6. Have plenty of "snack-y" foods on hand. Things like whole nuts, pickles, olives, SCD Crackers, applesauce, dried fruits, cheese slices, SCD cookies, etc.
7. Freeze your leftovers at home before you leave so when you come back, dead tired, and need a vacation from your vacation you don't immediately walk in your home, know your refrigerator is empty, and have to worry about what to eat because you are starving.
8. Cook simple foods and implement condiments like SCD legal hot sauce and mustard.
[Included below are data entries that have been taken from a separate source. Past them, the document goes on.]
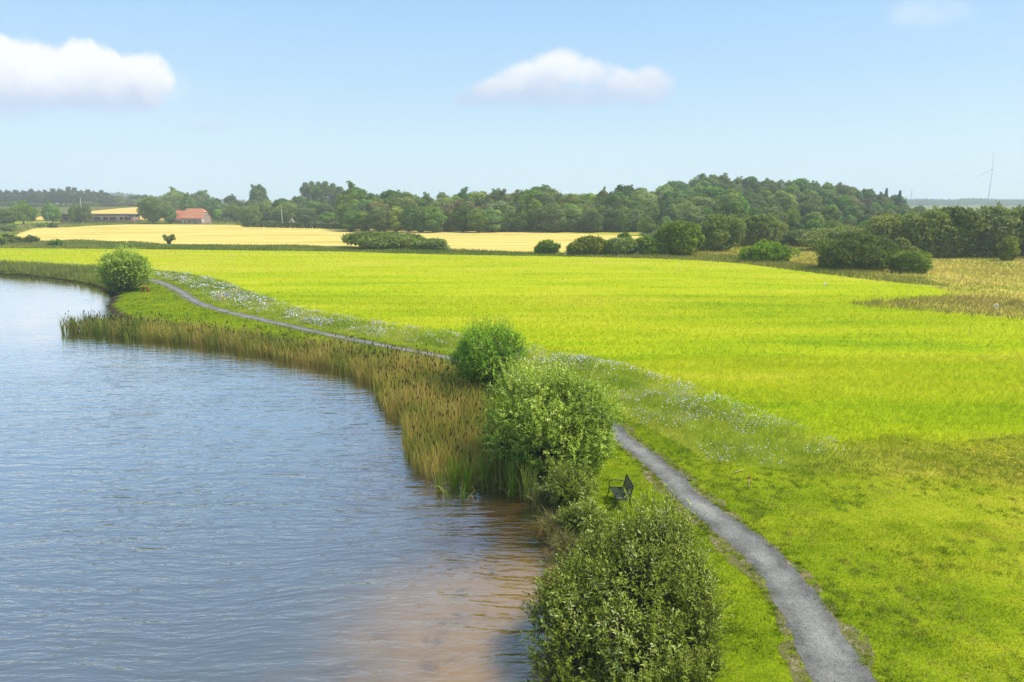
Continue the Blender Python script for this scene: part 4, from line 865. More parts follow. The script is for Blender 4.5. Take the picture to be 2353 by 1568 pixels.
# wildflower strip
M['stem'] = leaf_mat('meadow_stem', [(0.13,0.23,0.015),(0.30,0.38,0.035),(0.45,0.47,0.085),(0.56,0.50,0.16)], None, 0.45, 0, 0.1, 0.7, 0.35)
def petal(name, cols): return leaf_mat(name, cols, None, 0.25, 0, 0.1, 0.7)
M['white'] = petal('white_petal', [(0.62,0.60,0.58),(0.8,0.8,0.78)]); M['lilac'] = petal('lilac_petal', [(0.30,0.27,0.42),(0.48,0.44,0.60)])
M['blue'] = petal('blue_petal', [(0.12,0.15,0.5),(0.25,0.3,0.65)]); M['yellow'] = petal('yellow_petal', [(0.6,0.45,0.03),(0.75,0.6,0.05)]); M['orange'] = petal('orange_petal', [(0.6,0.22,0.05),(0.7,0.35,0.1)])
def flowers(name, poly, dens, hh, label, cat, fl=0.12, bladew=0.02, cull=1.0, mix=(0.52, 0.30, 0.08, 0.07, 0.03), clumpy=0.35, zmin=0.0):
    x0, y0 = poly.min(0); x1, y1 = poly.max(0); mb = MB(); n = int(dens*(x1-x0)*(y1-y0))
    x, y = scatter(n, x0-1.5, x1+1.5, y0-1.5, y1+1.5); sdp = polydist(x, y, poly, True)*np.where(inpoly(x, y, poly), 1, -1)
    q_ = sdp + 0.9*vnoise(x, y, 0.9, 56) + 0.7*vnoise(x, y, 2.6, 57)
    k = (rng.random(len(x)) < sstep(q_, -1.5, 1.2)) & frus(x, y); x, y, sdp = x[k], y[k], sdp[k]
    k = rng.random(len(x)) < np.clip((45/np.maximum(y, 20))**1.1, 0.1, 1.6)/1.6; x, y, sdp = x[k], y[k], sdp[k]; n = len(x)
    ed = np.clip((sdp + 0.8)/1.8, 0.35, 1); sc_ = np.clip(y/40, 0.8, 3)
    h_ = hh*rng.uniform(0.45, 1.25, n)*ed*(1 + 0.3*vnoise(x, y, 1.5, 51))
    tone = np.clip(0.42 + 0.34*vnoise(x, y, 2.2, 52) + 0.22*vnoise(x, y, 0.7, 58) + rng.normal(0, 0.14, n), 0, 1)
    p = np.c_[x, y, np.full(n, zmin)]; blades(mb, p, h_, bladew*sc_*rng.uniform(0.7, 1.5, n), 0.75, tone, 0)
    cl = vnoise(x, y, 1.1, 53) + 0.6*vnoise(x, y, 3.0, 54)
    f = (rng.random(n) < fl*np.clip(0.4 + 2.4*cl, 0.06, 3.2)*np.clip(y/50, 0.6, 0.95)) & (ed > 0.42); m = f.sum()
    fp = p[f] + np.c_[rng.normal(0, 0.05, m), rng.normal(0, 0.05, m), h_[f] + 0.02]
    kind = (cl[f]*1.0 + vnoise(x[f], y[f], 0.8, 55)*0.8 + rng.normal(0, 0.5, m)); order = np.searchsorted(np.cumsum(mix)[:-1], (np.argsort(np.argsort(kind)) + 0.5)/max(m, 1))
    nr = unit(np.array([0, 0, 1.0]) + rng.normal(0, 0.4, (m, 3))); t = unit(np.cross(nr, rdir(m))); sz = 0.07*np.clip(sc_[f], 0.8, 2.2)*rng.uniform(0.6, 1.4, m)
    for j in range(5):
        s_ = order == j
        if s_.any(): leaves(mb, fp[s_] - t[s_]*sz[s_][:, None]/2, t[s_], nr[s_], sz[s_], sz[s_]*0.85, rng.random(s_.sum()), j + 1, 0.0)
    return tag(mb.build(name, [M['stem'], M['white'], M['lilac'], M['blue'], M['yellow'], M['orange']]), label, cat, kind='stuff')
flowers('wildflowers', flow_poly, 170, 0.42, 'strip of tall wildflowers with white and lilac heads along the path', 'wildflowers', 0.42)
fs_poly = polyP([(-200,594),(0,603),(232,612),(240,620),(100,614),(0,611),(-200,603)])
flowers('wildflower_strip', fs_poly, 30, 0.6, 'distant pale flower strip between the far shore and the green field', 'wildflowers', 0.25, 0.05)
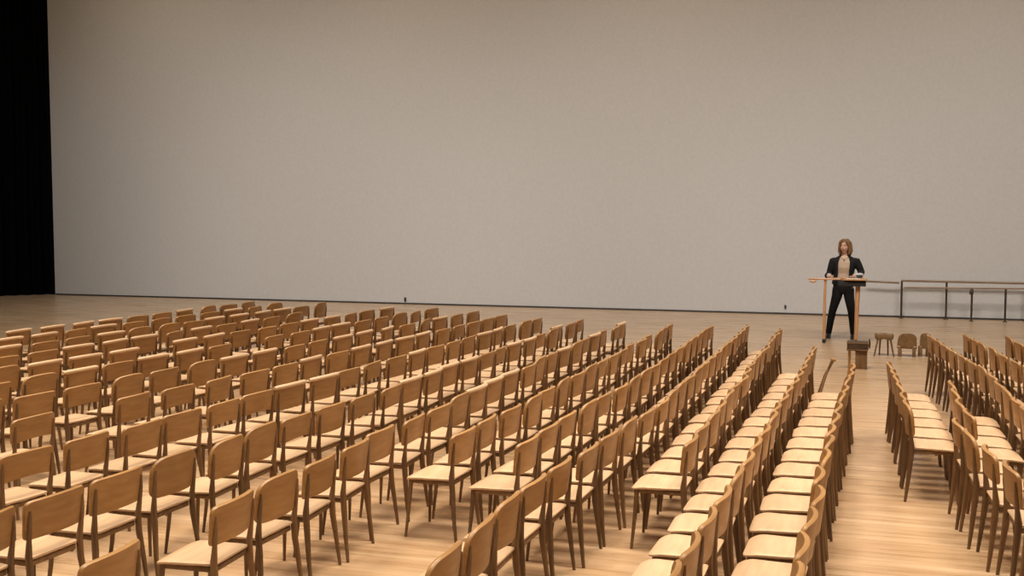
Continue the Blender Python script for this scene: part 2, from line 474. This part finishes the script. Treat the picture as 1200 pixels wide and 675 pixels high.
# slender folding stand
t = thing('folding_stand', 'narrow brown folding stand on the floor at the far end of the aisle chairs', 'stand', (-.37, 14.1, 0), R(8))
for s in (-1, 1):
    bm = bmesh.new(); tube(bm, [(-.09 * 1 - .02, .09 * s, 0), (-.02, .03 * s, .3), (.07, -.05 * s, .50)], [.014, .016, .014], 8); obj('leg', bm, M_RAIL, t)
bm = bmesh.new(); box(bm, .045, .095, -.08, .08, .485, .51, .006); obj('crossbar', bm, M_PLY, t)

# three small low seats beyond the right-hand rows
t = thing('low_stool', 'low brown stool with a wavy padded top and splayed legs, leftmost small seat', 'stool', (.385, 18.75, 0), R(0), None)
bm = bmesh.new(); out = rounded([(-.14, -.1, .05), (.14, -.1, .05), (.15, .1, .05), (-.15, .1, .05)], 5, 4)
plate(bm, out, lambda a, b: (Vector((a, b, .315 + .008 * math.cos(a * 38) )), Vector((0, 0, 1))), .09, .025); obj('seat', bm, M_TOYW, t)
for sx in (-1, 1):
    for sy in (-1, 1):
        bm = bmesh.new(); tube(bm, [(.15 * sx * (1 if sy < 0 else .45), .12 * sy, 0), (.095 * sx * (1 if sy < 0 else .6), .07 * sy, .285)], [.011, .016], 8); obj('leg', bm, M_LEG, t)
def small_chair(label, loc, w, rz):
    t = thing('small_chair', label, 'chair', loc, rz)
    bm = bmesh.new(); out = rounded([(-w * .5, .13, .01), (w * .5, .13, .01), (w * .5, .38, w * .36), (-w * .42, .385, w * .42)], 7, 4)
    plate(bm, out, lambda a, b: (Vector((a, -.10 + .12 * (a / w) ** 2 - (b - .13) * .12, b)), Vector((0, -1, 0))), .02, .006); obj('backrest', bm, M_TOYW, t)
    bm = bmesh.new(); out = rounded([(-w * .48, -.1, .02), (w * .48, -.1, .02), (w * .48, .13, .05), (-w * .48, .13, .05)], 5, 3)
    plate(bm, out, lambda a, b: (Vector((a, b, .165)), Vector((0, 0, 1))), .02, .006); obj('seat', bm, M_SEAT, t)
    for s in (-1, 1):
        obj('leg', at(s * w * .36 - .024, s * w * .36 + .024, -.105, -.06, 0, .158, .005), M_RAIL, t)
        obj('leg', at(s * w * .36 - .02, s * w * .36 + .02, .06, .10, 0, .158, .005), M_RAIL, t)
small_chair('small low brown chair with a broad sloped round back, beyond the right rows', (.74, 18.8, 0), .30, R(-6))
small_chair('small low narrow chair with an arched back, beside the end of the right rows', (1.00, 18.9, 0), .16, R(4))

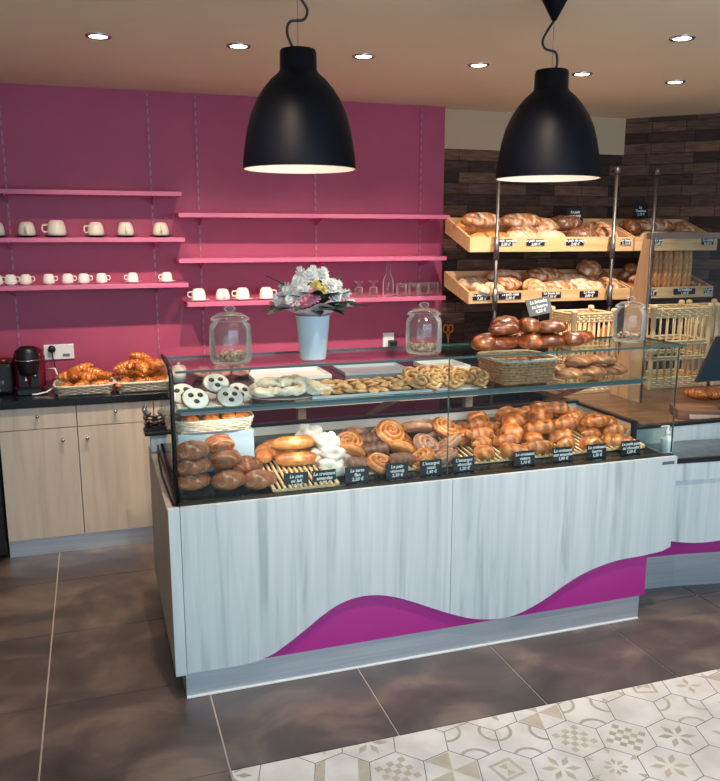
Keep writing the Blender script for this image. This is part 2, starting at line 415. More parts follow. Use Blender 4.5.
# ------------------------------------------------------------------ the room
FX = [-.263+.602*k for k in range(-3, 9)]; FY = [-.55+.585*k for k in range(0, 11)]  # tile joints; 2.375, 2.96, 3.545 ...
b = MB(); b.box(-1.9, -1.2, -.05, 5.6, 5.35, -.004); struct('floor', b, M['grout'])
b = MB(); g = .0032
for i, x in enumerate(FX[:-1]):
    for j, y in enumerate(FY[:-1]):
        x1, y1 = FX[i+1], FY[j+1]
        if y < 2.3 and x > .3: continue
        b.box(max(x, -1.85)+g, y+g, -.004, x1-g, y1-g, 0)
o = struct('floor_tiles', b, M['darktile'])
# hexagonal patterned tiles in front of the counter
def hex_floor():
    sp = .183; th = math.radians(-16.5); ax = Vector((math.cos(th), math.sin(th))); ay = Vector((math.cos(th+PI/3), math.sin(th+PI/3)))
    bm = bmesh.new(); rr = random.Random(3); R = sp/math.sqrt(3)
    def poly(c, pts, z, mi):
        vs = [bm.verts.new((c.x+p[0], c.y+p[1], z)) for p in pts]
        f = bm.faces.new(vs); f.material_index = mi
        if f.normal.z < 0: f.normal_flip()
    def rot(p, a): return (p[0]*math.cos(a)-p[1]*math.sin(a), p[0]*math.sin(a)+p[1]*math.cos(a))
    for i in range(-16, 18):
        for j in range(-16, 14):
            c = Vector((1.523, 2.162))+ax*sp*i+ay*sp*j
            if not (.1 < c.x < 4.6 and .2 < c.y < 2.5): continue
            hx = [rot((R*.985, 0), th+PI/6+k*PI/3) for k in range(6)]
            poly(c, hx, 0, 0)
            d = rr.randrange(9); a0 = th+rr.randrange(6)*PI/3; mi = 1+(rr.random() < .4); z = .0004
            if d == 0:      # four petals
                for k in range(4):
                    poly(c, [rot(p, a0+k*PI/2) for p in ((.006, 0), (.028, .011), (.055, 0), (.028, -.011))], z, mi)
            elif d == 1:    # six pointed star outline of rhombi
                for k in range(6): poly(c, [rot(p, a0+k*PI/3) for p in ((.012, 0), (.04, .012), (.07, 0), (.04, -.012))], z, mi)
            elif d == 2:    # checker
                for u in range(-2, 3):
                    for v in range(-2, 3):
                        if (u+v) % 2 == 0: poly(c, [rot((u*.023+s*.0115, v*.023+t*.0115), a0) for s, t in ((-1,-1),(1,-1),(1,1),(-1,1))], z, mi)
            elif d == 3:    # frame square
                for k in range(4): poly(c, [rot(p, a0+k*PI/2) for p in ((.034, -.034), (.046, -.046), (.046, .046), (.034, .034))], z, mi)
                for k in range(2): poly(c, [rot(p, a0+k*PI) for p in ((0, 0), (.026, -.018), (.026, .018))], z, mi)
            elif d == 4:    # arcs
                for k in range(3):
                    pts = []
                    cc = rot((R, 0), th+PI/6+k*2*PI/3)
                    for q in range(9):
                        aa = th+PI/6+k*2*PI/3+PI-1.0+q*.25; pts.append((cc[0]+.062*math.cos(aa), cc[1]+.062*math.sin(aa)))
                    for q in range(8, -1, -1):
                        aa = th+PI/6+k*2*PI/3+PI-1.0+q*.25; pts.append((cc[0]+.05*math.cos(aa), cc[1]+.05*math.sin(aa)))
                    poly(c, pts, z, mi)
            elif d == 5:    # three large kites
                for k in range(3): poly(c, [rot(p, th+PI/6+k*2*PI/3) for p in ((0, 0), (R*.47, -R*.81*.98), (R*.96, 0))][:3], z, mi)
            elif d == 6:    # rosette
                for k in range(8): poly(c, [rot(p, a0+k*PI/4) for p in ((.012, 0), (.03, .009), (.045, 0), (.03, -.009))], z, mi)
                for k in range(6): poly(c, [rot(p, th+PI/6+k*PI/3) for p in ((.07, 0), (.098, .012), (.1, 0), (.098, -.012))], z, mi)
            elif d == 7:    # side band
                poly(c, [rot(p, th+k0) for k0 in (0,) for p in ((R*.5, -R*.7), (R*.84, -R*.46), (R*.84, R*.46), (R*.5, R*.7))], z, mi)
                poly(c, [rot(p, th+PI) for p in ((R*.55, -R*.66), (R*.84, -R*.46), (R*.84, R*.46), (R*.55, R*.66))], z, 1)
            # d == 8 plain
    for co, no in (((0, 2.372, 0), (0, 1, 0)), ((.342, 0, 0), (-1, 0, 0)), ((0, .4, 0), (0, -1, 0)), ((4.4, 0, 0), (1, 0, 0))):
        bmesh.ops.bisect_plane(bm, geom=bm.verts[:]+bm.edges[:]+bm.faces[:], plane_co=co, plane_no=no, clear_outer=True)
    me = bpy.data.meshes.new('hexagon_tiles'); bm.to_mesh(me); bm.free()
    for k in ('hextile', 'hexpat', 'hexpat2'): me.materials.append(M[k])
    return me
struct('floor_hexagon_tiles', hex_floor(), None)
b = MB(); b.box(.342, .4, -.003, 4.4, 2.372, -.0012); struct('floor_hexagon_joint', b, M['darkgrout'])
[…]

I cannot tell you how many days in a row I ate chicken 2 to 3 times a day but mixing and matching condiments made it tolerable.
9. If you will not have easy access to a stove or an oven, bring a camping grill along with a small propane tank and grill away!
10. Please don't forget your eating utensils and dishes, disposable ones work great while away from home, so even when you are eating in the car the last think on your mind will be dish soap or finding where on Route 66 to find a fork.
I survived off of the following for a meal plan in the car:
Brought a 16-can capacity Igloo cooler and sat it next to me along with a bottle of local honey. I packed one Gladware container full of yogurt, one Gladware container full of cooked chicken tenders and a few pieces of cold, cooked broccoli next to the chicken, one baggy of legal pickles, one Gladware container full of cooked fruits, a Ziploc bag with 3 to 4 cookies in it, and a small Ziploc bag of dried fruits like prunes. For breakfast I woke up early enough to cook myself eggs, although I had the option to bring boiled eggs in the cooler I just don't like boiled eggs. Then for a 10 o'clock snack I would eat either fruit or yogurt, then lunch time I would eat chicken and pickles or cold veg and mustard (if I had room in the cooler for condiments), then for a 3 o'clock snack I would eat a cookie or two, then for dinner I would eat the other half of my container of chicken and another pickle, then for a 6 o'clock snack I would eat yogurt or fruit again. If I was still hungry I still had a few cookies and pickles to chose from or some dried fruit. It is not the most glamorous days worth of eating but it kept me full and didn't taste half-bad at all. I was very anxious before the initial road trip but after doing it 4 times in two weeks I feel very comfortable with eating and traveling. Even the smallest tasks can seem overwhelming when you are on such a strict diet, knowing what one mess-up can make you feel like. But hopefully these tips can help someone else not be so nervous as well.